Of course, these lofty ambitions are not yet fully realized at this early stage in development(in particular, I am still yet to make all those batteries Pierro needs to include).
Non-Goals
-
Backend Agnosticism. Unlike most UI libraries in the Rust world, Pierro does not aim to be backend agnostic. Though I may create a backend layer in the future, Pierro is currently heavily coupled to WGPU for rendering and Winit for windowing and input. If you want to integrate a UI library into your game engine, Pierro is not for you.
-
Mobile. Pierro does not support making mobile apps.
Acknowledgements
I want to thank:
- Ryan Fleury, whose amazing UI series laid the foundations for Pierro's architecture. Even if you don't care about UI, this series is well worth reading for its unique approach to software architecture which I've found very useful.
- Emil Ernerfeldt, creator of the excellent Egui UI library, from which I stole many brilliant ideas.
- Raph Levien, for his excellent blog articles on writing great UI libraries.
- Helena Zhang and Tobias Fried for their incredible work on Phosphor Icons, the icon set built in to Pierro.
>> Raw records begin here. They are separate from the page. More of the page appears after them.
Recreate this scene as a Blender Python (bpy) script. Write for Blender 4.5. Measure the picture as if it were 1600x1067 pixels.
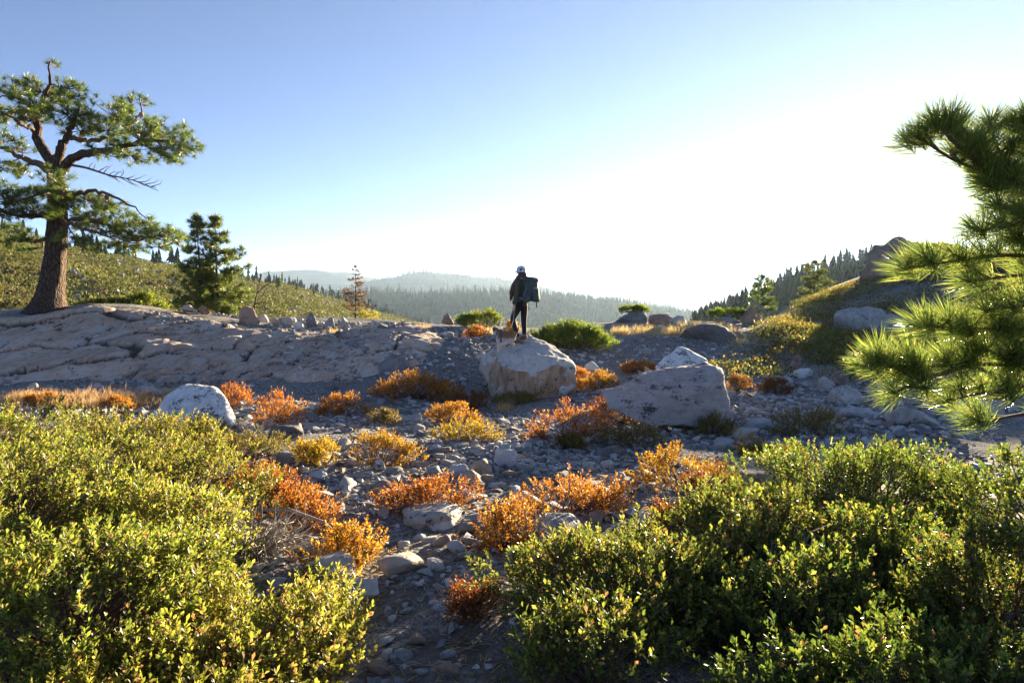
import bpy, bmesh, math, random
import numpy as np
from mathutils import Vector, Matrix

R = math.radians
for o in list(bpy.data.objects):
    bpy.data.objects.remove(o)
SC = bpy.context.scene
COL = SC.collection
random.seed(7)
RNG = np.random.default_rng(7)

# ------------------------------------------------------------------ camera, sky, sun, exposure
CAM_Z = 1.55
FX = 1067.0                      # focal length in photograph pixels (24 mm on 36 mm)
PITCH = math.atan(33.5 / FX)     # camera looks slightly down
cam_d = bpy.data.cameras.new('camera')
cam = bpy.data.objects.new('camera', cam_d)
COL.objects.link(cam)
cam_d.sensor_width = 36.0
cam_d.lens = 36.0 * FX / 1600.0
cam_d.clip_start = 0.05
cam_d.clip_end = 60000
cam.location = (0, 0, CAM_Z)
cam.rotation_euler = (R(90) - PITCH, 0, 0)
SC.camera = cam

SUN_AZ = R(31.0)                 # to the right of the view direction (+Y)
SUN_EL = R(8.8)
world = bpy.data.worlds.new('World')
SC.world = world
world.use_nodes = True
wn = world.node_tree
wn.nodes.clear()
w_out = wn.nodes.new('ShaderNodeOutputWorld')
w_bg = wn.nodes.new('ShaderNodeBackground')
w_sky = wn.nodes.new('ShaderNodeTexSky')
w_sky.sky_type = 'NISHITA'
w_sky.sun_disc = False
w_sky.sun_elevation = SUN_EL
w_sky.sun_rotation = SUN_AZ
w_sky.altitude = 1800
w_sky.air_density = 0.5
w_sky.dust_density = 0.1
w_sky.ozone_density = 3.0
w_bg.inputs['Strength'].default_value = 0.05
w_mul = wn.nodes.new('ShaderNodeMix'); w_mul.data_type = 'RGBA'; w_mul.blend_type = 'MULTIPLY'   # the camera's white balance on the sky
w_mul.inputs[0].default_value = 1.0; w_mul.inputs[7].default_value = (1.20, 0.93, 0.84, 1.0)
wn.links.new(w_sky.outputs[0], w_mul.inputs[6])
wn.links.new(w_mul.outputs[2], w_bg.inputs['Color'])
wn.links.new(w_bg.outputs[0], w_out.inputs['Surface'])

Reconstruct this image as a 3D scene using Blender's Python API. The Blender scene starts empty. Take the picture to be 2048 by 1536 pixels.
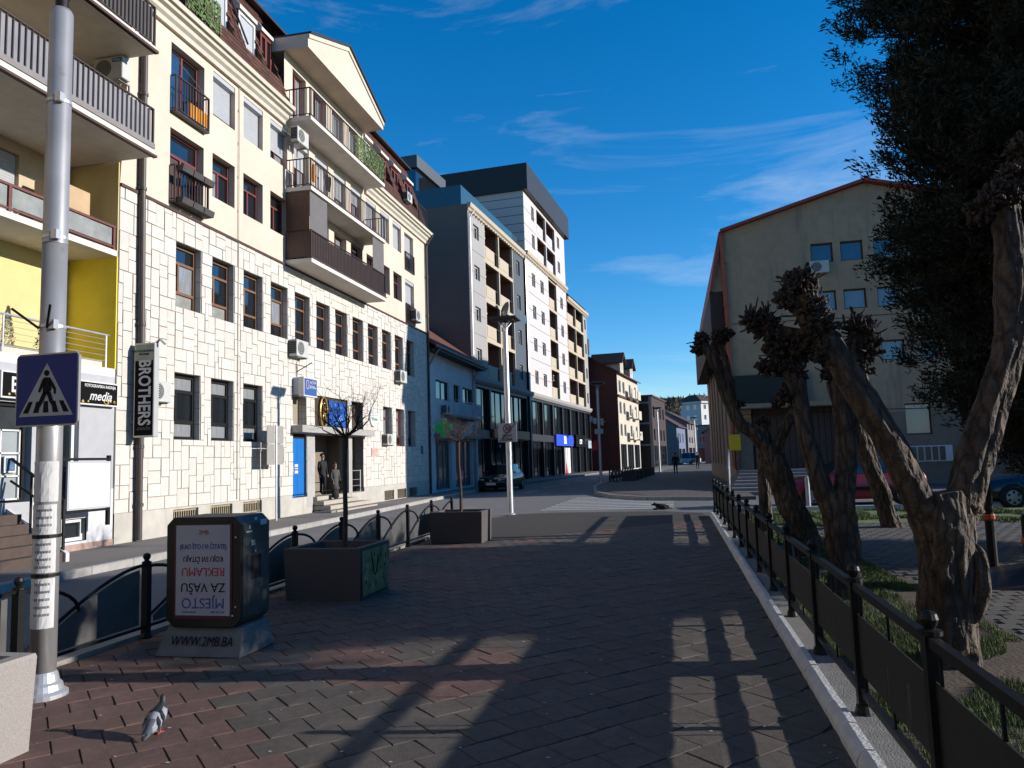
import bpy, bmesh, math, random
import numpy as np
from mathutils import Vector, Matrix, noise
random.seed(11)
SC = bpy.context.scene
COL = SC.collection
R = math.radians
# ------------------------------------------------------------------ camera
CAM_H = 1.65; FPX = 1520.0
PITCH, YAW, ROLL = R(5.68), R(11.81), R(1.8)
FW = Vector((-math.sin(YAW)*math.cos(PITCH), math.cos(YAW)*math.cos(PITCH), math.sin(PITCH)))
_rt = Vector((math.cos(YAW), math.sin(YAW), 0)); _up = _rt.cross(FW)
RT = _rt*math.cos(ROLL) - _up*math.sin(ROLL); UP = _rt*math.sin(ROLL) + _up*math.cos(ROLL)
CPOS = Vector((0, 0, CAM_H))
cd = bpy.data.cameras.new('camera'); cam = bpy.data.objects.new('camera', cd); COL.objects.link(cam)
cd.sensor_width = 36; cd.sensor_fit = 'HORIZONTAL'; cd.lens = FPX/2048*36; cd.clip_start = 0.05; cd.clip_end = 3000
m3 = Matrix((RT, UP, -FW)).transposed()
cam.matrix_world = Matrix.Translation(CPOS) @ m3.to_4x4()
SC.camera = cam
# ------------------------------------------------------------------ sky and sun
SUN_EL, SUN_AZ = R(15.5), R(8.5)         # azimuth measured from +X towards +Y
w = bpy.data.worlds.new('World'); SC.world = w; w.use_nodes = True
nt = w.node_tree; nt.nodes.clear()
out = nt.nodes.new('ShaderNodeOutputWorld'); bg = nt.nodes.new('ShaderNodeBackground')
sky = nt.nodes.new('ShaderNodeTexSky'); sky.sky_type = 'NISHITA'; sky.sun_disc = False
sky.sun_elevation = SUN_EL; sky.sun_rotation = R(90) - SUN_AZ
sky.altitude = 300; sky.air_density = 1.0; sky.dust_density = 0.0; sky.ozone_density = 4.5
bg.inputs[1].default_value = 0.145
tc = nt.nodes.new('ShaderNodeTexCoord'); mp = nt.nodes.new('ShaderNodeMapping')
mp.inputs['Location'].default_value = (2.1, 1.7, .5); mp.inputs['Rotation'].default_value = (0.0, R(20), R(24)); mp.inputs['Scale'].default_value = (1.1, 2.0, 6.0)
n1 = nt.nodes.new('ShaderNodeTexNoise'); n1.inputs['Scale'].default_value = 1.7; n1.inputs['Detail'].default_value = 9; n1.inputs['Roughness'].default_value = 0.62; n1.inputs['Distortion'].default_value = 0.5
r1 = nt.nodes.new('ShaderNodeValToRGB'); r1.color_ramp.elements[0].position = 0.54; r1.color_ramp.elements[1].position = 0.78
r1.color_ramp.elements[1].color = (.33, .33, .33, 1)
mx = nt.nodes.new('ShaderNodeMixRGB'); mx.inputs[2].default_value = (4.6, 4.9, 5.2, 1)
L = nt.links.new
L(tc.outputs['Generated'], mp.inputs[0]); L(mp.outputs[0], n1.inputs[0]); L(n1.outputs[0], r1.inputs[0])
L(r1.outputs[0], mx.inputs[0]); L(sky.outputs[0], mx.inputs[1]); hs = nt.nodes.new('ShaderNodeHueSaturation'); hs.inputs['Saturation'].default_value = 1.26; L(mx.outputs[0], hs.inputs['Color']); L(hs.outputs[0], bg.inputs[0]); L(bg.outputs[0], out.inputs[0])
sd = bpy.data.lights.new('sun', 'SUN'); sd.energy = 5.0; sd.angle = R(0.5); sd.color = (1.0, 0.945, 0.88)
sun = bpy.data.objects.new('sun', sd); COL.objects.link(sun)
sdir = Vector((math.cos(SUN_EL)*math.cos(SUN_AZ), math.cos(SUN_EL)*math.sin(SUN_AZ), math.sin(SUN_EL)))
sun.rotation_euler = sdir.to_track_quat('Z', 'Y').to_euler(); sun.location = (40, 10, 30)
vs = SC.view_settings; vs.view_transform = 'Standard'; vs.look = 'None'; vs.gamma = 1; vs.exposure = 0.5; vs.use_curve_mapping = False
SC.cycles.max_bounces = 7; SC.cycles.diffuse_bounces = 5; SC.cycles.glossy_bounces = 3; SC.cycles.transparent_max_bounces = 6

def ray(px, py): return (RT*(px-1024) - UP*(py-768))/FPX + FW
def at_y(px, py, Y):
    d = ray(px, py); return CPOS + d*(Y/d.y)
def at_x(px, py, X):
    d = ray(px, py); return CPOS + d*(X/d.x)
def at_g(px, py, z=0.0):
    d = ray(px, py); return CPOS + d*((z-CAM_H)/d.z)
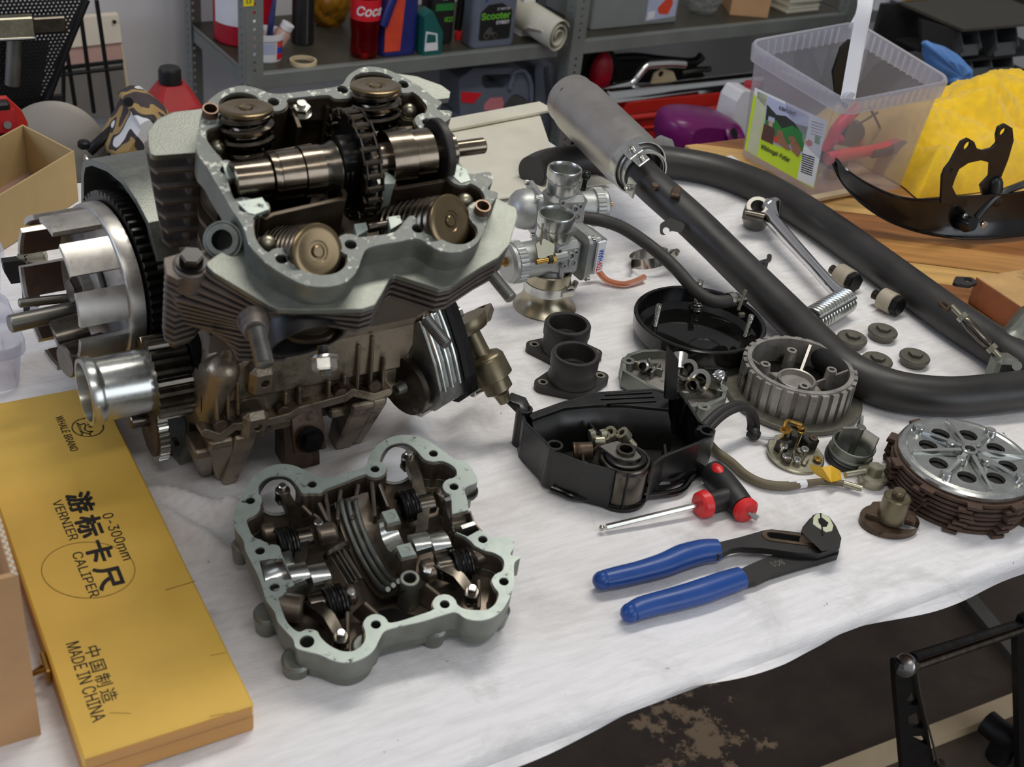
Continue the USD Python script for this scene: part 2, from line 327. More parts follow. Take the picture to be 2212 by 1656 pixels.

The icons are beautiful and a joy to work with.
Namesake
Pierro is named after a character from a Soviet film called The Adventures of Buratino. Pierro is a puppet enslaved by Karabas Barabas to act in his theatre, until he eventually escapes to help Buratino find the golden key before Karabas and free the rest of the puppets. Pierro is in love with another puppet named Malvina, for whom he wrote this serenade. Though The Adventures of Buratino is based on a novel by Alexey Tolstoy published in 1936, Pierro's character has its origins in a much older French character of the same name.